We have a SAN that has 144/146 drives (RAID5). The SAN has been configured as one big physical drive and 3 logical partitions, each are striped across all the drives. When we run a perfmon we get an Avg Disk Q Len of anywhere from 14 to 30 depending on the time day, we will experience peak values around 1500+. I understand that your supppose to divide the AVG Q by the number of drives but when it’s configured with multiple partitions and several servers (not all sql servers) all sharing the same SAN does this still hold true? Can one get an accurate number with this configuration? Should we use the Avg Disk Transfer/sec instead? We are getting Avg Disk Transfer/sec at .535, this should be under .3? We are also getting a Disk Queue Time of 7.49, compared to a dedicated raid array with 10 drives of .076. I am fairly positive we have an I/O bottleneck but just using the Avg Q Len doesn’t prove that?
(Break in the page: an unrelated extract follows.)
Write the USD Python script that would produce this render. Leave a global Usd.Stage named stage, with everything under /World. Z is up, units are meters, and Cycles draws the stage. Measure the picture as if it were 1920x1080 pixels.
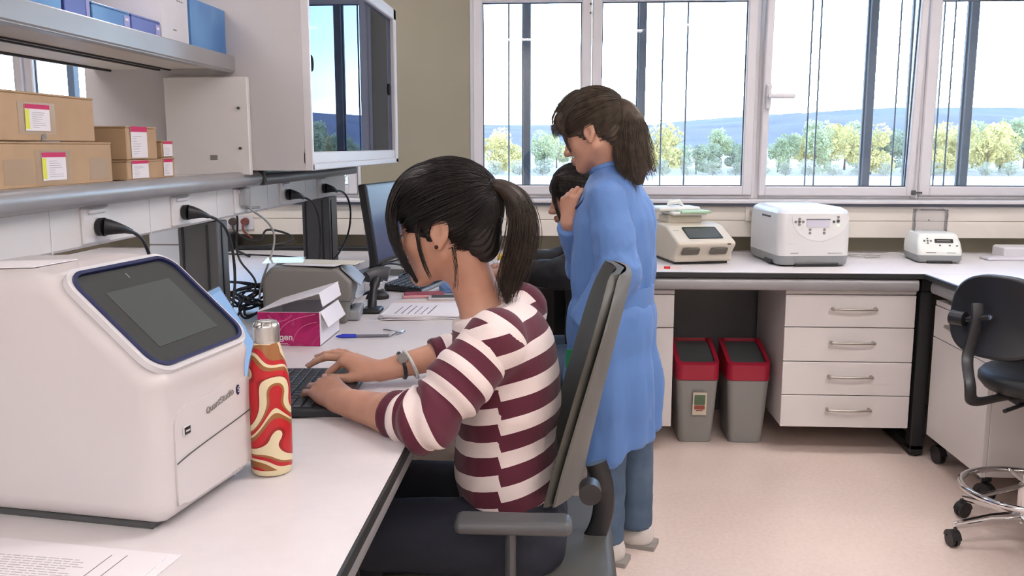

Any insight would be greatly appreciated.
you have really really seriously bad io problems.
the whole purpose of the architecture of modern database systems (separate data & log disk) is to overcome disk latency problems, the disk latency on the log should read 0ms on perfmon (actual of probably 0.2ms, ie. 0.0002sec)
the disk latency on reads from data (away from checkpoints) should be in 7-20ms range, not 535ms. the peak value during checkpoints can go much higher, but the duration of the checkpoint should be very short (5-10sec) depending on your business needs. the absolute disk queue values are not as easy to set bounds for because of the nature of the SAN it almost sounds as if you had the SAN vendor rep determin configure, which is the absolute worst possible thing that can be done for a database (SQL, Oracle, DB2 etc)
I agree with joe – this is seriously wrong. When we first installed our SAN we had very bad IO response times – it turned out that the LUN’s did not have caching enabled. But your problem looks far worse. Even though you are on a SAN you should still seperate physical disk for logs and data. The same priniciples still exist as local drives, ie RAID 0+1 is better than RAID 5, seperate the tempdb etc etc. It depends how far you want to go. I strongly suggest you contact your vendor and demand some answers on the performance though.